(Stored items)
........

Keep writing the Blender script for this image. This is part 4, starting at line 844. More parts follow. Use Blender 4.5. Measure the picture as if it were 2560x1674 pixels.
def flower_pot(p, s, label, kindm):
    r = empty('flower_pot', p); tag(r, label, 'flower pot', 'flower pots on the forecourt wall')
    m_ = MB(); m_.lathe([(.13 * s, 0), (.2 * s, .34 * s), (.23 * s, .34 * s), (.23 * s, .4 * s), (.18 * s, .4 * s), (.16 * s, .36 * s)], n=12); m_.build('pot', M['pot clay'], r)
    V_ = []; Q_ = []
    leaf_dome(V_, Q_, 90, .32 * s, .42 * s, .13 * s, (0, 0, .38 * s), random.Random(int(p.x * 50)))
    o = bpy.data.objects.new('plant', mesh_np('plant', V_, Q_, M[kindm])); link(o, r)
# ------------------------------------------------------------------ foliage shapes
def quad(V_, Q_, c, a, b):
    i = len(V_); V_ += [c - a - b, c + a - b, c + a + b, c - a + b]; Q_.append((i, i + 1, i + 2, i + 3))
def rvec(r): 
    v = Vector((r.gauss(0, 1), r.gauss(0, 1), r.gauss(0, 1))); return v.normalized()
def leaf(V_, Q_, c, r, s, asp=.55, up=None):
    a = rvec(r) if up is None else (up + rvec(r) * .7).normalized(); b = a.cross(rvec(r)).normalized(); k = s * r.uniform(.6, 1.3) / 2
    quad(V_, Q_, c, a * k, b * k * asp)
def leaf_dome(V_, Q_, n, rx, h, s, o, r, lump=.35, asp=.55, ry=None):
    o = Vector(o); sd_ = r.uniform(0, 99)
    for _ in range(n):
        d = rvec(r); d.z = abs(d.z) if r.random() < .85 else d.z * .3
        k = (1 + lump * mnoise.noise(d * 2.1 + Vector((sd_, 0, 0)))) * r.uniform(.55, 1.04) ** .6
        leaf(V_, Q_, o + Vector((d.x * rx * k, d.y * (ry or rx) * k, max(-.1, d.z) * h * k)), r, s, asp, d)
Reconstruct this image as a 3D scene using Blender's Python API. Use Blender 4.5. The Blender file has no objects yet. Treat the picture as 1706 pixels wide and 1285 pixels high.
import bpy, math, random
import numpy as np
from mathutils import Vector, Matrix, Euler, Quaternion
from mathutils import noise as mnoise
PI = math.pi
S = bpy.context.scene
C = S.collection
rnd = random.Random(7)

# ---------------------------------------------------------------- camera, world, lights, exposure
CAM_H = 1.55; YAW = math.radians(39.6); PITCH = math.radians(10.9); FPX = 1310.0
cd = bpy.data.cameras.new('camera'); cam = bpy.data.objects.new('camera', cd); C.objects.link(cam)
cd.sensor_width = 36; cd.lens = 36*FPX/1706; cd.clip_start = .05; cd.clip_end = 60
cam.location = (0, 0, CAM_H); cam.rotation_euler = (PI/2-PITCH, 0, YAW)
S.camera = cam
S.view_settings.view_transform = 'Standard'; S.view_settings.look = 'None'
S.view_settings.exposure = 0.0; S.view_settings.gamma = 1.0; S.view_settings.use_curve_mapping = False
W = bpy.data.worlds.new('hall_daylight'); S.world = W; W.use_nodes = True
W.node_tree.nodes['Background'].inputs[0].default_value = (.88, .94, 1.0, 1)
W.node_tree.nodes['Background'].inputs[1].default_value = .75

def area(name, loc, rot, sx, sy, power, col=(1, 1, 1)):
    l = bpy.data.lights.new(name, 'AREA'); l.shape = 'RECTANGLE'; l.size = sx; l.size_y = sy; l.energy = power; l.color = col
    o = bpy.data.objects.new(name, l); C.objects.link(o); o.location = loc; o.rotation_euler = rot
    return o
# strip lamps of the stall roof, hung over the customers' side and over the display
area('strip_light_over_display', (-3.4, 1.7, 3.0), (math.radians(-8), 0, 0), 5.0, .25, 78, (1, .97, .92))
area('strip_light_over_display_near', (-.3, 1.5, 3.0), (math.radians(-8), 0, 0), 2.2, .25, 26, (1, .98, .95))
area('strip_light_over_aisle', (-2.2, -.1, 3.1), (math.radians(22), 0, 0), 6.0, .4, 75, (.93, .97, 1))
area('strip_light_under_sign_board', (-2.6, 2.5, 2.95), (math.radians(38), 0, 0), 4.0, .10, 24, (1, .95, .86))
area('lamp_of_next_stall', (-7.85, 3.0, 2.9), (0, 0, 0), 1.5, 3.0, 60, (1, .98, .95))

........

» **Do this**: Repeat the listing exactly, from its first line to its last.

» **Full output**:
Keep writing the Blender script for this image. This is part 4, starting at line 844. More parts follow. Use Blender 4.5. Measure the picture as if it were 2560x1674 pixels.
def flower_pot(p, s, label, kindm):
    r = empty('flower_pot', p); tag(r, label, 'flower pot', 'flower pots on the forecourt wall')
    m_ = MB(); m_.lathe([(.13 * s, 0), (.2 * s, .34 * s), (.23 * s, .34 * s), (.23 * s, .4 * s), (.18 * s, .4 * s), (.16 * s, .36 * s)], n=12); m_.build('pot', M['pot clay'], r)
    V_ = []; Q_ = []
    leaf_dome(V_, Q_, 90, .32 * s, .42 * s, .13 * s, (0, 0, .38 * s), random.Random(int(p.x * 50)))
    o = bpy.data.objects.new('plant', mesh_np('plant', V_, Q_, M[kindm])); link(o, r)
# ------------------------------------------------------------------ foliage shapes
def quad(V_, Q_, c, a, b):
    i = len(V_); V_ += [c - a - b, c + a - b, c + a + b, c - a + b]; Q_.append((i, i + 1, i + 2, i + 3))
def rvec(r): 
    v = Vector((r.gauss(0, 1), r.gauss(0, 1), r.gauss(0, 1))); return v.normalized()
def leaf(V_, Q_, c, r, s, asp=.55, up=None):
    a = rvec(r) if up is None else (up + rvec(r) * .7).normalized(); b = a.cross(rvec(r)).normalized(); k = s * r.uniform(.6, 1.3) / 2
    quad(V_, Q_, c, a * k, b * k * asp)
def leaf_dome(V_, Q_, n, rx, h, s, o, r, lump=.35, asp=.55, ry=None):
    o = Vector(o); sd_ = r.uniform(0, 99)
    for _ in range(n):
        d = rvec(r); d.z = abs(d.z) if r.random() < .85 else d.z * .3
        k = (1 + lump * mnoise.noise(d * 2.1 + Vector((sd_, 0, 0)))) * r.uniform(.55, 1.04) ** .6
        leaf(V_, Q_, o + Vector((d.x * rx * k, d.y * (ry or rx) * k, max(-.1, d.z) * h * k)), r, s, asp, d)
Reconstruct this image as a 3D scene using Blender's Python API. Use Blender 4.5. The Blender file has no objects yet. Treat the picture as 1706 pixels wide and 1285 pixels high.
import bpy, math, random
import numpy as np
from mathutils import Vector, Matrix, Euler, Quaternion
from mathutils import noise as mnoise
PI = math.pi
S = bpy.context.scene
C = S.collection
rnd = random.Random(7)

# ---------------------------------------------------------------- camera, world, lights, exposure
CAM_H = 1.55; YAW = math.radians(39.6); PITCH = math.radians(10.9); FPX = 1310.0
cd = bpy.data.cameras.new('camera'); cam = bpy.data.objects.new('camera', cd); C.objects.link(cam)
cd.sensor_width = 36; cd.lens = 36*FPX/1706; cd.clip_start = .05; cd.clip_end = 60
cam.location = (0, 0, CAM_H); cam.rotation_euler = (PI/2-PITCH, 0, YAW)
S.camera = cam
S.view_settings.view_transform = 'Standard'; S.view_settings.look = 'None'
S.view_settings.exposure = 0.0; S.view_settings.gamma = 1.0; S.view_settings.use_curve_mapping = False
W = bpy.data.worlds.new('hall_daylight'); S.world = W; W.use_nodes = True
W.node_tree.nodes['Background'].inputs[0].default_value = (.88, .94, 1.0, 1)
W.node_tree.nodes['Background'].inputs[1].default_value = .75

def area(name, loc, rot, sx, sy, power, col=(1, 1, 1)):
    l = bpy.data.lights.new(name, 'AREA'); l.shape = 'RECTANGLE'; l.size = sx; l.size_y = sy; l.energy = power; l.color = col
    o = bpy.data.objects.new(name, l); C.objects.link(o); o.location = loc; o.rotation_euler = rot
    return o
# strip lamps of the stall roof, hung over the customers' side and over the display
area('strip_light_over_display', (-3.4, 1.7, 3.0), (math.radians(-8), 0, 0), 5.0, .25, 78, (1, .97, .92))
area('strip_light_over_display_near', (-.3, 1.5, 3.0), (math.radians(-8), 0, 0), 2.2, .25, 26, (1, .98, .95))
area('strip_light_over_aisle', (-2.2, -.1, 3.1), (math.radians(22), 0, 0), 6.0, .4, 75, (.93, .97, 1))
area('strip_light_under_sign_board', (-2.6, 2.5, 2.95), (math.radians(38), 0, 0), 4.0, .10, 24, (1, .95, .86))
area('lamp_of_next_stall', (-7.85, 3.0, 2.9), (0, 0, 0), 1.5, 3.0, 60, (1, .98, .95))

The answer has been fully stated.